The temples of Parasvanatha, Vishwanatha and Lakshmana display sculptures in most classical forms that follow the dictated guidelines of proportions and adornments. From there, a gradual increase in artistic touch is evident in the sculptures of the Citragupta and Jagadambi temples.

The beauty and elegance of the sculptures reach their zenith in the Kandariya Mahadeo temple, where the human form attains perfect physiognomy. The figures here attain distinctively slender forms with a wide variety among elegantly posing Apsara figures.
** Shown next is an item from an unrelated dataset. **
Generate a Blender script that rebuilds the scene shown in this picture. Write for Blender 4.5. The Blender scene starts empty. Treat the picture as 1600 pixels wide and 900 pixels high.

This sculpture style is evident in the Vamana and Adinatha temples as well.

The decline in the refinement of the art form is evident from the sculptures of Javari and Chaturbhuja temples. The figures appear lifeless and conventionalized.

The scene gets slightly better in Dulhadeo with a combination of dynamic yet romantic forms depicting elaborate ornaments.

The general theme running through the sculptural carvings are examples from the four necessary pursuits of life which are Artha, Kama, Dharma and Moksha. About 10% of the total sculptures in Khajuraho depict erotic and explicit imagery which is the main attraction for people from all over the world. The Chandela rulers were believed to be followers of tantric practices which involved practicing of various sexual rituals. The sculptures depict men and women, together referred to as Mithunas, engaged in various forms of sexual acts according to the descriptions provided in the Kamasutra.

Other sculptures depict scenes from various stages of human life as well as various day-to-day activities performed by men and women. Considering the positioning and proportion of erotic sculpture among others, a natural philosophical conclusion may be drawn. One must go through the various worldly pursuits like physical pursuits or Kaam before they can get jaded of them and are ready to join the quest of true knowledge or Gyan. As a powerful symbolism, these erotic sculptures are placed mostly on the outer walls of the temples which imply that one must leave all erotic thoughts outside before entering the statuary of God.